Dataset records:
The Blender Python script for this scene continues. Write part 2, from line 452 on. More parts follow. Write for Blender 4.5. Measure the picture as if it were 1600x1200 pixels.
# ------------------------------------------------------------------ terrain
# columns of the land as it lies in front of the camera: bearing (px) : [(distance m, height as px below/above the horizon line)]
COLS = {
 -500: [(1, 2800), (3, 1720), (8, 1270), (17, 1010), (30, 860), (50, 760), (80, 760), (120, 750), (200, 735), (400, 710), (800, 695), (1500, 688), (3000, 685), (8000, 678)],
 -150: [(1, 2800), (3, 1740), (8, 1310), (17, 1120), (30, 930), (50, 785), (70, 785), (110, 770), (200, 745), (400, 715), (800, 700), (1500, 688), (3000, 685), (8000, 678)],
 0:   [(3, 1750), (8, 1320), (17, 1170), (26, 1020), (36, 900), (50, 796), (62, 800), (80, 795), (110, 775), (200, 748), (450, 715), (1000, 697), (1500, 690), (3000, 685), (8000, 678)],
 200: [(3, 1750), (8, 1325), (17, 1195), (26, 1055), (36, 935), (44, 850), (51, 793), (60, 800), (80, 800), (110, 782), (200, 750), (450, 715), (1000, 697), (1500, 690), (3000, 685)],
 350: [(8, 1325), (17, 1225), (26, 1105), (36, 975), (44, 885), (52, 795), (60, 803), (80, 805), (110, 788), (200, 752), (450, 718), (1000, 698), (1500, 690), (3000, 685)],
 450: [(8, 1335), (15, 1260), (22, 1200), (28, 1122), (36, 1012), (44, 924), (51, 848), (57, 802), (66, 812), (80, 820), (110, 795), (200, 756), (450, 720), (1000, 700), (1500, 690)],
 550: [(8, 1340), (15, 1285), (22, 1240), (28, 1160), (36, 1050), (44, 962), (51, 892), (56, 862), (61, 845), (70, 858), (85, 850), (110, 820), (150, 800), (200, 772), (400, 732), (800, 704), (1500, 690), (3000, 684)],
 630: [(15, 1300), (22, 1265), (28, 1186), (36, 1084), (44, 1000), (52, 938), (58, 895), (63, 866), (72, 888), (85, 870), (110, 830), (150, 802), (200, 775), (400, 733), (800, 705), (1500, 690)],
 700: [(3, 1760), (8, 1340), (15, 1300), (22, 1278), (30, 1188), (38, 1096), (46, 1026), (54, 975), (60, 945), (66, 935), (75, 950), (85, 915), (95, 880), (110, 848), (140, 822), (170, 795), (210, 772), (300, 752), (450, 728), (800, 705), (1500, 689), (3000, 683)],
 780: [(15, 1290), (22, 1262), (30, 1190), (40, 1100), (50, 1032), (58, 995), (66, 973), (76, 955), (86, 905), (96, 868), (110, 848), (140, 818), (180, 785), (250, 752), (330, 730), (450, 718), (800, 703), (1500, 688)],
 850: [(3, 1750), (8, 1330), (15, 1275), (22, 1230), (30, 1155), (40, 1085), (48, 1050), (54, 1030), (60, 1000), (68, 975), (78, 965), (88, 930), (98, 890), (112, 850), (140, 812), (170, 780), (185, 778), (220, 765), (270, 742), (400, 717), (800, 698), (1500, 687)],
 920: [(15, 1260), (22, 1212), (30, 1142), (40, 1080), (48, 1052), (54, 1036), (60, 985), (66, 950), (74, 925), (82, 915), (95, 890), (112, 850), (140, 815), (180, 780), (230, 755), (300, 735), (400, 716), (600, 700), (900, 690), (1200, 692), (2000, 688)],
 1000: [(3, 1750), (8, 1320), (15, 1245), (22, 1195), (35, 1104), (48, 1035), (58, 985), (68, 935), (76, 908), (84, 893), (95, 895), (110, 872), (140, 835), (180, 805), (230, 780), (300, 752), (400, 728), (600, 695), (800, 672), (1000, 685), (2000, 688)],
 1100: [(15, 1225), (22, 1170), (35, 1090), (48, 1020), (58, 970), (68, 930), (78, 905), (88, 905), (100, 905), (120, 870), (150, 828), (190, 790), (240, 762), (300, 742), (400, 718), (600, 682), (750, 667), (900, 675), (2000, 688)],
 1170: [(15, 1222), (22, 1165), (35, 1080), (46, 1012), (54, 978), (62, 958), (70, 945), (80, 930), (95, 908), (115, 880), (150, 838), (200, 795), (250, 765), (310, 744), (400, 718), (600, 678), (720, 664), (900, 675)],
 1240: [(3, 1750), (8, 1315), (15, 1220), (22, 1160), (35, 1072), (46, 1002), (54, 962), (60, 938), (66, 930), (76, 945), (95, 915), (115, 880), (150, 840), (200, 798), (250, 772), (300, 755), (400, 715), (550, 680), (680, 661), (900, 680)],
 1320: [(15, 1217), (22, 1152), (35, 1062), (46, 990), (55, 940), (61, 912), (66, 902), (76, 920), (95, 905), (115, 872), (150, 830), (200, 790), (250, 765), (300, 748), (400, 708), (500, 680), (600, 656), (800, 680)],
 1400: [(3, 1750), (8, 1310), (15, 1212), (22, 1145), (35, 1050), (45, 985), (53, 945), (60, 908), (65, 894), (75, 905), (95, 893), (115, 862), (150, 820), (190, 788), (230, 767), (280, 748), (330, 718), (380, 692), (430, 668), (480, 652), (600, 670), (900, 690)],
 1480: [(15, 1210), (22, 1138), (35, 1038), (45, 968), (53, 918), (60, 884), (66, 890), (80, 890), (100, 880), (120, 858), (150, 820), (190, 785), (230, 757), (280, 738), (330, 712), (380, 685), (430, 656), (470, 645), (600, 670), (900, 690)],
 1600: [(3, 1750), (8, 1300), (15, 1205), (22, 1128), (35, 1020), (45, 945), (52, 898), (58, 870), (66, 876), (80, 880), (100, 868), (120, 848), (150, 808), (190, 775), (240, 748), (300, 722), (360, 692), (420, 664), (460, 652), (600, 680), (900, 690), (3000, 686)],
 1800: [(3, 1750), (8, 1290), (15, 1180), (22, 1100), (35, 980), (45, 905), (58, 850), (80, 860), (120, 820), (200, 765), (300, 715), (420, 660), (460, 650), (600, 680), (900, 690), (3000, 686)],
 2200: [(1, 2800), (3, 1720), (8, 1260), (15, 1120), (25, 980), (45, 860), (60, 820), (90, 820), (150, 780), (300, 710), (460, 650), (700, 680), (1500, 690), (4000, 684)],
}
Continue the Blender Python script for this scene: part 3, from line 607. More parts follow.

» WHAT TO PRODUCE
Return nothing except the number of lines that include the string "scene".

» TASK ANSWER
2